Ketika kita bahagia dalam mengerjakan karya kita dan karya kita membawa kegunaan bagi orang lain (seberapa pun besarnya itu), maka lakukan. Tidak perlu pusingkan kualitasnya. Selama kita tahu, kalau kita sudah sepenuh hati dan semampu kita mengerjakannya, maka banggalah dengan karya kita.
Hal lain yang perlu diingat adalah hal yang sudah saya bahas di atas mengenai proses. Proses memiliki makna perbaikan yang berkelanjutan. Ketika kita berproses, maka kita selalu memperbaiki apa yang telah kita lakukan sebelumnya.
Ketika kita memiliki semangat dalam berproses, maka semua karya kita akan menjadi bertambah kualitasnya seiring berjalannya waktu.
Saya bermimpi mampu menulis sebuah buku, tapi saya takut tulisan saya jelek.
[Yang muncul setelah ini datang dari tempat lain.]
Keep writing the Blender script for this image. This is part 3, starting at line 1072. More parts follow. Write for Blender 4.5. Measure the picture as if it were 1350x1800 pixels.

Maka saya mulai menulis blog, di mulai mengenai kegiatan saya sehari-hari (hampir seperti diari) yang kemudian berlanjut dengan topik-topik pengembangan diri. Kalau saya lihat kembali tulisan lama saya, memang tulisan saya itu dulu buruk sekali. Alur penulisan berantakan, tata bahasa berantakan, antar paragraf idenya suka bertabrakan, pola pemikiran masih kasar, dsb. Namun, di setiap tulisan saya berusaha memperbaiki tulisan saya. Akhirnya, dari tulisan demi tulisan, akhirnya saya bisa menerbitkan sebuah buku dengan pola tulisan yang sudah cukup baik (walau ruang untuk perbaikan masih sangat besar). Itu adalah bukti bahwa kualitas karya membutuhkan proses dan proses tidak pernah instan terjadinya.

Acara bedah buku Manusia Apa Robot dan Book Signing. Buku Manusia Apa Robot adalah hasil dari sebuah proses panjang.
Sebagai kesimpulan. Jadi teman-teman, ketika kita memiliki mimpi dan mendapat “panggilan” untuk berkarya. Mulailah. Jangan takut sebab kita belum mampu atau belum berpengalaman, karena pada dasarnya semua orang yang sukses pun memulai dari dasar. Berproseslah, suatu saat kita akan mampu dan sama kompetennya dengan orang yang menginspirasi kita. Jangan takut akan kualitas karya kita. Semua yang pertama tidak sesempurna dan sebaik karya selanjutnya dari kita. Berproseslah, maka suatu saat kita akan mendapatkan karya yang berkualitas.
Cukup bermodal keinginan untuk memberi manfaat untuk orang lain dan hati kita bahagia dalam mengerjakannya, maka mulailah berkarya dan mulai berjalan mencapai sesuatu yang teman-teman mimpikan.